The council approved a proposal from Wireless USA of Maryland Heights, Missouri, for security surveillance equipment, cloud services and five years of maintenance at a cost of $346,826.36.
City staff said the package covers cameras and cloud-based monitoring at multiple city facilities: city hall and annex parking lots, fire houses, water-treatment plant, barge dock, central services, the landfill, the Amtrak station and the airport. Staff described the approach as an effort to relieve IT workload by using a vendor-hosted platform, provide unlimited configurable users and centralize monitoring and maintenance. The vendor’s cameras carry a 10-year warranty, staff said, and the contractor’s platform is interoperable with other systems that meet the same open-standard protocols.
Aldermen discussed alternatives, including local storage and on-site servers. Staff said a comparable on-site server and licensing option would be roughly comparable or more expensive over a 5- to 10-year horizon and would require more in-house maintenance. They also explained that the committee trimmed about $30,000 from the original price and that a small number of sites without internet would need additional connection costs.
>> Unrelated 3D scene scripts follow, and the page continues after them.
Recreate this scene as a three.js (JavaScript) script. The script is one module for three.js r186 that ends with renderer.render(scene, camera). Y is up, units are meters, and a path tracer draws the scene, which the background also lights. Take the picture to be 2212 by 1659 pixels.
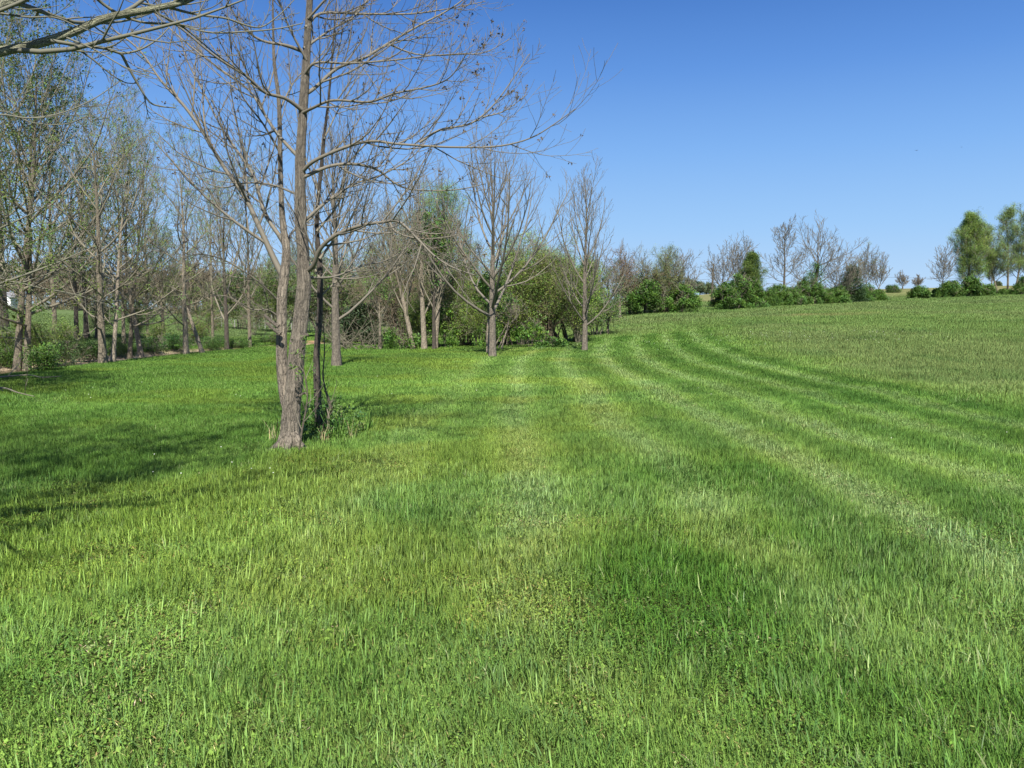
import * as THREE from 'three';

// ---------------------------------------------------------------- camera, sky, sun, exposure
const EYE = 1.6, FPX = 1803, CX = 1106, CY = 829.5, HY = 690;
const PITCH = Math.atan((CY - HY) / FPX);
const scene = new THREE.Scene();
const camera = new THREE.PerspectiveCamera((2 * Math.atan(CY / FPX) * 180) / Math.PI, 4 / 3, 0.1, 3000);
camera.position.set(0, EYE, 0);
camera.rotation.set(-PITCH, 0, 0);
const EXPOSURE = 2.05;
const renderer = new THREE.WebGLRenderer({ antialias: true });
renderer.toneMapping = THREE.LinearToneMapping;
renderer.toneMappingExposure = EXPOSURE;
renderer.shadowMap.enabled = true;
renderer.setSize(1024, 768);

const SUN_EL = 47, SUN_AZ = 4;            // azimuth: degrees from straight behind the camera, positive towards its right
const rad = Math.PI / 180;
const sunDir = new THREE.Vector3(Math.sin(SUN_AZ * rad) * Math.cos(SUN_EL * rad), Math.sin(SUN_EL * rad), Math.cos(SUN_AZ * rad) * Math.cos(SUN_EL * rad));
const sun = new THREE.DirectionalLight(new THREE.Color(1, 0.95, 0.86), 4.7);
sun.position.copy(sunDir).multiplyScalar(200);
sun.castShadow = true;
Object.assign(sun.shadow.camera, { left: -120, right: 120, top: 120, bottom: -120, near: 1, far: 500 });
sun.shadow.mapSize.set(4096, 4096);
scene.add(sun, sun.target);

const lin = (r, g, b) => [r, g, b].map((c) => { c /= 255; return c <= 0.04045 ? c / 12.92 : ((c + 0.055) / 1.055) ** 2.4; });
{
  const W = 512, H = 256, data = new Float32Array(W * H * 4);
  const stops = [[0, lin(200, 224, 248)], [2.5, lin(184, 217, 250)], [6, lin(160, 204, 250)], [11, lin(130, 181, 243)], [16, lin(99, 152, 226)], [21, lin(74, 125, 202)], [35, lin(60, 106, 182)], [90, lin(50, 90, 158)]];
  for (let j = 0; j < H; j++) {
    const el = ((j + 0.5) / H - 0.5) * 180;
    let k = 0; const e = Math.max(0, el);
    while (k < stops.length - 2 && e > stops[k + 1][0]) k++;
    const t = Math.min(1, (e - stops[k][0]) / (stops[k + 1][0] - stops[k][0]));
    for (let i = 0; i < W; i++) {
      const az = ((i + 0.5) / W - 0.5) * 2 * Math.PI, x = Math.cos(az) * Math.cos(el * rad), y = Math.sin(el * rad), z = Math.sin(az) * Math.cos(el * rad);
      const c = x * sunDir.x + y * sunDir.y + z * sunDir.z, glow = 0.9 * Math.pow(Math.max(0, c), 14) + 0.25 * Math.pow(Math.max(0, c), 3);
      for (let q = 0; q < 3; q++) {
        let v = stops[k][1][q] * (1 - t) + stops[k + 1][1][q] * t;
        v += glow * [0.95, 0.97, 1][q];
        if (el < 0) v = [0.16, 0.2, 0.16][q];
        data[(j * W + i) * 4 + q] = v / EXPOSURE;
      }
      data[(j * W + i) * 4 + 3] = 1;
    }
  }
  const tex = new THREE.DataTexture(data, W, H, THREE.RGBAFormat, THREE.FloatType);
  tex.mapping = THREE.EquirectangularReflectionMapping; tex.magFilter = tex.minFilter = THREE.LinearFilter; tex.needsUpdate = true;
  scene.background = tex; scene.environment = tex;
}

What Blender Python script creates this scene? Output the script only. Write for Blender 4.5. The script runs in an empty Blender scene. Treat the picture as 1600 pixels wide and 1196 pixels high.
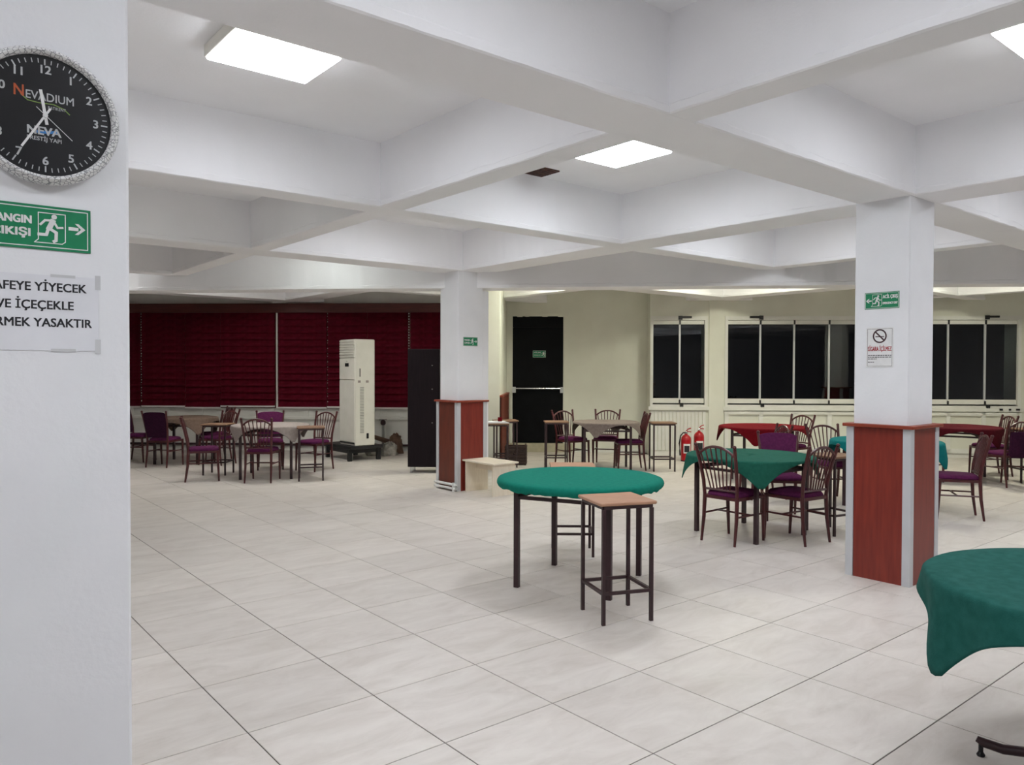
import bpy, bmesh, math, random
from mathutils import Matrix, Vector
random.seed(7)
PI = math.pi
scene = bpy.context.scene
COL = scene.collection

# ------------------------------------------------------------------ camera
CAM = (-1.19016, -3.21519, 1.545314)
F_PX, YAW, PITCH, ROLL = 1202.902, 0.884468, -0.017051, 0.002453
fw = Vector((math.cos(YAW)*math.cos(PITCH), math.sin(YAW)*math.cos(PITCH), math.sin(PITCH)))
rt = Vector((math.sin(YAW), -math.cos(YAW), 0)); up = rt.cross(fw)
r2 = math.cos(ROLL)*rt + math.sin(ROLL)*up; u2 = -math.sin(ROLL)*rt + math.cos(ROLL)*up
cd = bpy.data.cameras.new('camera'); cam = bpy.data.objects.new('camera', cd); COL.objects.link(cam)
cd.sensor_width = 36; cd.lens = F_PX/1600*36; cd.clip_start = 0.05
cam.matrix_world = Matrix(((r2.x, u2.x, -fw.x, CAM[0]), (r2.y, u2.y, -fw.y, CAM[1]), (r2.z, u2.z, -fw.z, CAM[2]), (0, 0, 0, 1)))
scene.camera = cam

# ------------------------------------------------------------------ world, exposure (night outside)
w = bpy.data.worlds.new('world'); scene.world = w; w.use_nodes = True
w.node_tree.nodes['Background'].inputs[0].default_value = (0.30, 0.36, 0.5, 1)
w.node_tree.nodes['Background'].inputs[1].default_value = 0.0015
scene.view_settings.view_transform = 'Standard'
scene.view_settings.look = 'None'
scene.view_settings.gamma = 1
scene.view_settings.exposure = 0.0
scene.cycles.max_bounces = 14; scene.cycles.diffuse_bounces = 8
scene.view_settings.use_curve_mapping = False
LAMP_POWER = 27.5          # emission strength of the ceiling panels

# ------------------------------------------------------------------ geometry of the place
TH = math.radians(-42.5)                       # direction of the back walls
EX, EY = math.cos(TH), math.sin(TH)
def EN(e, n, z=0.0): return Vector((e*EX - n*EY, e*EY + n*EX, z))
def to_en(x, y): return x*EX + y*EY, -x*EY + y*EX
SLAB, BEAM = 3.28, 2.79
N_LEFT, N_DOOR, N_RIGHT = 11.12, 11.25, 10.85
E_MIN, E_MAX, N_MIN = -10.0, 13.0, -8.0
E_CORNER, E_SIDE = 3.03, 0.40
def n_wall(e): return N_RIGHT if e > E_CORNER else (N_DOOR if e > E_SIDE else N_LEFT)

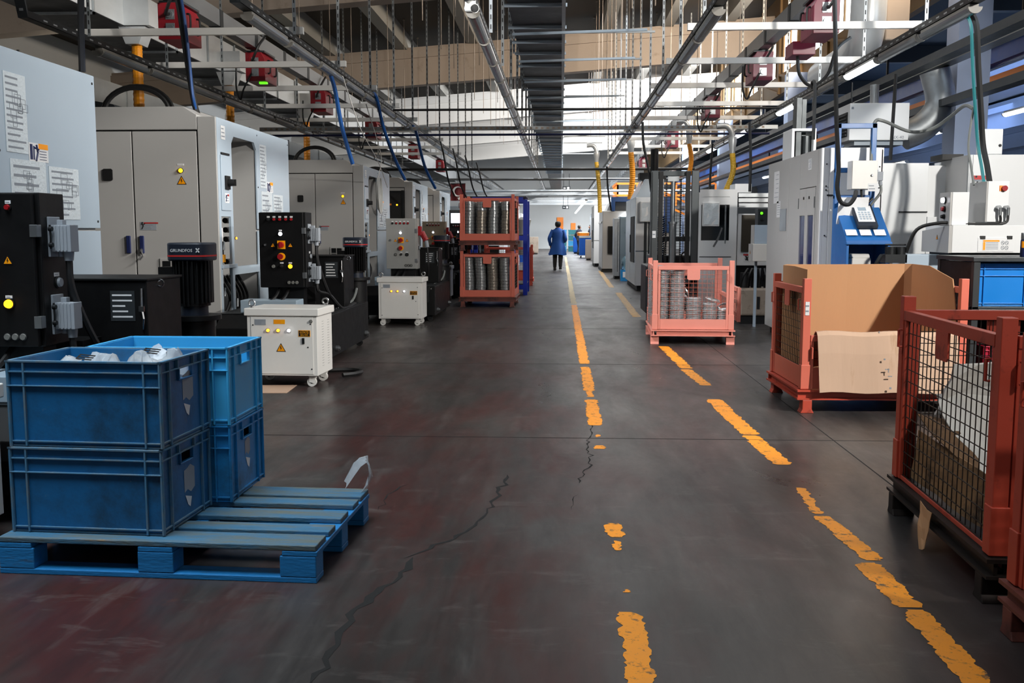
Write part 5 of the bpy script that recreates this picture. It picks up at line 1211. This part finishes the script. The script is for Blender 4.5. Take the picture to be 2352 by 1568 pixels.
for i, (x, y, z0, z1) in enumerate(((-6.35, 15.0, 4.1, 2.3), (-6.35, 19.2, 4.1, 2.3), (-6.35, 25, 4.1, 2.4))):
    t = T('exhaust_hose', '%s orange ribbed exhaust hose hanging from the silver duct on the left' % ('nearest', 'second', 'third')[i], 'hose', (x, y, 0), 0, 'orange exhaust hoses on the left')
    MB().prism([(-.2, z0+.25), (.2, z0+.25), (.1, z0), (-.1, z0)], 'y', -.16, .16).box(-.1, .28, -.2, .2, z0+.26, z0+.62).build('funnel', 'duct_silver', t)
    ribbed('ribbed_hose', [(0, 0, z0), (0, 0, (z0+z1)/2), (0, .02, z1)], .075, 'hose_orange', t)
# yellow exhaust hoses on the right side
for i, (px, py, qx, qy, Y, r, lab) in enumerate(((1370, 372, 1378, 488, 31, .06, 'yellow exhaust hose hanging straight down left of the forklift mast'), (1449, 350, 1447, 458, 25, .065, 'thick orange ribbed hose between the far machine and the mast'), (1682, 352, 1668, 436, 19, .05, 'yellow ribbed hose hanging above the grey lathe'), (1583, 330, 1583, 400, 23, .05, 'orange ribbed hose behind the top of the mast'))):
    a = at(px, py, Y); e = at(qx, qy, Y); t = T('exhaust_hose', lab, 'hose', a)
    ribbed('ribbed_hose', [(0, 0, 0), ((e-a).x*.3+.05, 0, (e-a).z*.5), ((e-a).x, 0, (e-a).z)], r, 'hose_yellow' if i % 2 == 0 else 'hose_orange', t)
    MB().lathe([(r, 0), (r*1.2, .1), (r*1.6, .22), (r*1.5, .3)], 14).tube(smooth_path([(0, 0, .3), (-.03, 0, .4), (-.12, 0, .5), (-.3, 0, .5)]), r*1.1, 12).build('funnel', 'duct_silver', t, smooth=True)
# blue and black hoses dropping to the left machines
def drop(pts, r, m, lab, dx=0): tag(cable('air_hose', [at(x+dx, y, Y) for x, y, Y in pts], r, m), lab, 'hose')
drop([(398, -50, 10.4), (412, 20, 10.4), (430, 140, 10.4), (446, 235, 10.4), (458, 272, 10.45)], .03, 'black_rubber', 'thick black hose dropping to the second left machine')
drop([(405, -50, 10.35), (420, 30, 10.35), (432, 130, 10.35), (440, 215, 10.35), (448, 250, 10.4)], .016, 'hose_blue', 'blue air hose beside the thick black hose on the left', 2)
drop([(186, -50, 9.2), (186, 60, 9.2), (189, 165, 9.2)], .03, 'navy_paint', 'dark hose hanging behind the nearest left machine')
drop([(738, 150, 12.8), (748, 148, 13), (768, 200, 13.2), (785, 290, 13.4), (810, 376, 13.6)], .03, 'hose_blue', 'blue hose bundle dropping from the left rail to the third machine')
drop([(850, 216, 16), (864, 222, 16), (880, 290, 16.5), (905, 360, 17), (930, 412, 17.4)], .03, 'hose_blue', 'second blue hose dropping farther along the left rail')
drop([(945, 290, 20), (955, 300, 20), (975, 380, 20.5), (1000, 432, 21)], .03, 'hose_blue', 'third blue hose, farthest along the left rail')
for i, x in enumerate((1012, 1040, 1068, 1094)): drop([(x, 325+16*i, 24+2*i), (x+6, 350+14*i, 24+2*i), (x+18, 415+8*i, 24.5+2*i), (x+32, 450+4*i, 25+2*i)], .022, 'black_rubber', '%s thin black hose from the left, above the stacked cages' % ('first', 'second', 'third', 'fourth')[i])
for i, (pts, lab) in enumerate((([(1476, 280, 14.5), (1478, 330, 14.5), (1490, 390, 14.5), (1496, 440, 14.5)], 'black cable hanging down along the left side of the mast'), ([(1394, 382, 22), (1396, 430, 22), (1404, 484, 22)], 'black hose hanging left of the galvanised cabinet'), ([(1637, 330, 17), (1633, 380, 17), (1630, 436, 17)], 'thin black cable above the grey lathe'), ([(1722, 280, 13.5), (1724, 360, 13.5), (1722, 440, 13.5)], 'black hose above the rear cabinet of the lathe'), ([(2058, 170, 12), (2052, 260, 12), (2045, 368, 12)], 'thin black rod-like cable in front of the heater'), ([(1868, 205, 11.4), (1866, 190, 11.4), (1872, 200, 11.3), (1868, 320, 11.2)], 'black cable looping over the right rail'))):
    tag(cable('hanging_cable', [at(*p) for p in pts], .02, 'black_rubber'), lab, 'cable')
tag(cable('thin_cord', [at(787, 175, 13), at(800, 215, 13.3), at(830, 300, 14.2), at(868, 370, 16), at(890, 430, 18)], .007, 'white_plastic'), 'thin pale cord hanging slack from the left rail', 'cord')
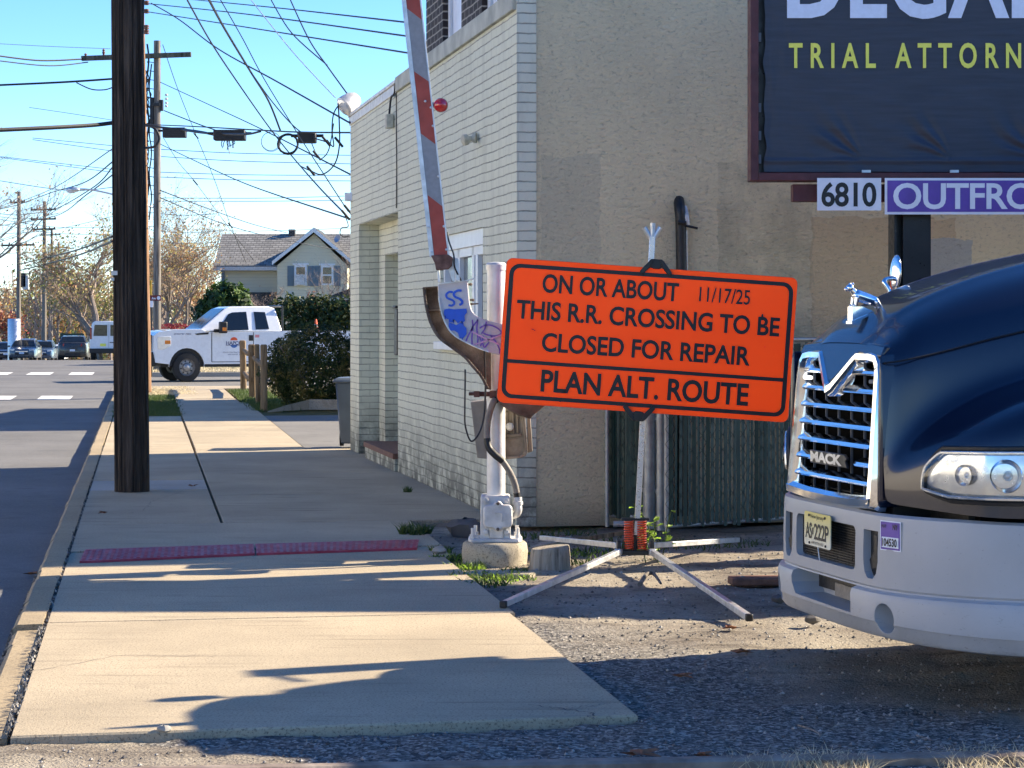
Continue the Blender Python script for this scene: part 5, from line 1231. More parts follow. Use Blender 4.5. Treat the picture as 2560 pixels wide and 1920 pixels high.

The vote on the resolution was contentious in committee and on the floor. The clerk recorded a roll call showing seven ayes and five nays; the transcript records further clarification and the mayor’s affirmative vote to finalize the action. The resolution was carried and the system will proceed under the vendor’s cloud-based management, with staff noting the vendor will monitor and flag issues and that the city can re-bid after the five-year service period with equipment compatible with other platforms.
Supporters said the system fills documented security gaps — staff recounted incidents where employees had been followed or approached in city hall parking areas — and argued central monitoring and vendor maintenance would reduce in-house workload. Opponents raised concerns about cost, vendor lock-in and whether all sites needed cameras now.
Outcome: Resolution adopted to purchase equipment and five-year cloud service from Wireless USA for $346,826.36; committee trimming reduced scope by approximately $30,000 before the floor vote.